Nos termos do Acórdão de 02-06-2020, o que determina a competência do tribunal administrativo é o facto de a lei submeter o contrato ou admitir que seja submetido a um procedimento de formação regulado por normas de direito público e em que a prestação do co-contratante possa condicionar ou substituir, de forma relevante, a realização das atribuições do contraente público. Basta que tal suceda para que se deva discutir, na jurisdição administrativa, a execução do contrato de mandato e a realização coativa das respetivas prestações.

Idêntica posição se assumiu no Acórdão de 13-10-2020:

«I - Um contrato de mandato forense celebrado por uma sociedade de advogados e sendo a contraparte um ente público, reveste a natureza de contrato administrativo, nos termos conjugados dos arts. 1.º, n.º 6, als. a) e d), e art. 450.º do CPP, estando sujeito ao regime dos procedimentos da contratação pública nos termos dos arts. 6.º, n.º 1, al. e) e art. 16.º, n.os 1 e 2, al. e), do mesmo CPP.

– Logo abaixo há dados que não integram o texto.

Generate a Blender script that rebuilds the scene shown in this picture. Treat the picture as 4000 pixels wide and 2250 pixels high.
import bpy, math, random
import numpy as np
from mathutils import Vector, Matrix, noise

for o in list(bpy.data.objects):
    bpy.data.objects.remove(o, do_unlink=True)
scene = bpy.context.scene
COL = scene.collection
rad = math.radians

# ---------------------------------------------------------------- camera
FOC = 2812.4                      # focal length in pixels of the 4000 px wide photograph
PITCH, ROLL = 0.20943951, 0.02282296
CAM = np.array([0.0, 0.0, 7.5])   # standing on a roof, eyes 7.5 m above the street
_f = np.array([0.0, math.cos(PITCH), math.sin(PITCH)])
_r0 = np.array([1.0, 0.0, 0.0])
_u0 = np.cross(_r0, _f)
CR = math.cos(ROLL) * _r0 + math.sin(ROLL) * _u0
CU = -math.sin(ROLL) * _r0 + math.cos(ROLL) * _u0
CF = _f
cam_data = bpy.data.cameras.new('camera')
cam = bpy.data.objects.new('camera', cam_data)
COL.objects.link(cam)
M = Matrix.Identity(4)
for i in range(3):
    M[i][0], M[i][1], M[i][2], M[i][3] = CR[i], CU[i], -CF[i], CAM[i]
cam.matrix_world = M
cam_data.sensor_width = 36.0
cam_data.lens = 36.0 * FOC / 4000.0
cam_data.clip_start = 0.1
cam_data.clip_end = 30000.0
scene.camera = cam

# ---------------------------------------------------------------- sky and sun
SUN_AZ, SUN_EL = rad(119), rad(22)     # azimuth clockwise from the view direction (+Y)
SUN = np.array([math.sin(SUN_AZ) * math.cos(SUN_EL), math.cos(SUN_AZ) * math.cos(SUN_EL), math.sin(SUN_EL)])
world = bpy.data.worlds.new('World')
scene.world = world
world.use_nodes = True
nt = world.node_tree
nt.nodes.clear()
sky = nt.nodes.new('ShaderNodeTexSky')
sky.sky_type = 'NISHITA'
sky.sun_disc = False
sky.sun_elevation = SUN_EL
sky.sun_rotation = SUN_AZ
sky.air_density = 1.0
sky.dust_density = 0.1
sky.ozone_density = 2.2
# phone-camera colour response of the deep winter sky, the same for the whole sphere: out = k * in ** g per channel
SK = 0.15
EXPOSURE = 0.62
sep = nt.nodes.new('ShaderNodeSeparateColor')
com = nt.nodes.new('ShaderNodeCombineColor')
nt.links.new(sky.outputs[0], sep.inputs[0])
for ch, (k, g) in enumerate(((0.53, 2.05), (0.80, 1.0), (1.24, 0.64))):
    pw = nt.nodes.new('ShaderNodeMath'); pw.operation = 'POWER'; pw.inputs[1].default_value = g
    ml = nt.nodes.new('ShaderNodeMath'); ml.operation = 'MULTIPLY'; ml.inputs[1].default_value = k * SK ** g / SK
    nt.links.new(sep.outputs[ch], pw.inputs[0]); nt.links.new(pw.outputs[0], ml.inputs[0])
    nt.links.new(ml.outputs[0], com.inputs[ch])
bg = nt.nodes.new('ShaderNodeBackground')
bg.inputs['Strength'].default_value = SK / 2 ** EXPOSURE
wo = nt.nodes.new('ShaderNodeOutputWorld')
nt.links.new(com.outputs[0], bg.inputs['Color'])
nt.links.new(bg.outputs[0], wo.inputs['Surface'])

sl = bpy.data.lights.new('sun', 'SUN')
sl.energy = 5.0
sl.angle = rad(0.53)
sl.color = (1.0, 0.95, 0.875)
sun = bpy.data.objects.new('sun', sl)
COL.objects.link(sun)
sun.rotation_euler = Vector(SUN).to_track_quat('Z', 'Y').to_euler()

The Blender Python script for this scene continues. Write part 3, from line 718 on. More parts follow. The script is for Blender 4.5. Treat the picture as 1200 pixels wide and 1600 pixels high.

II - O conhecimento do litígio emergente de contrato de mandato forense, destinado à cobrança de honorários devidos pelo patrocínio de contraente público, é da competência material da jurisdição administrativa, ao abrigo da al. e) do n.º 1 do art. 4.º do ETAF, na redação que lhe foi dada pelo DL n.º 214-G/2015 de 02-10».

5. Por último, deve notar-se que a natureza administrativa do contrato de mandato enquanto aquisição de um serviço por parte de uma entidade pública, bem como a circunstância de a sua celebração estar dependente de um procedimento de direito público não afetam a liberdade com que o mandato é exercido, nem a independência e autonomia funcional e técnica dos advogados, nem a concorrência do mercado.

6. Em síntese, os tribunais administrativos são os competentes para apreciar o litígio dos autos, ao abrigo do artigo 4º, nº 1, al. e), do ETAF; impondo-se, por isso, a absolvição da instância da ré, nos termos conjugados dos artigos 96º, al. a), 99º, nº 1, 576º, nº 2, 577º, al. a) e 578º, todos do CPC."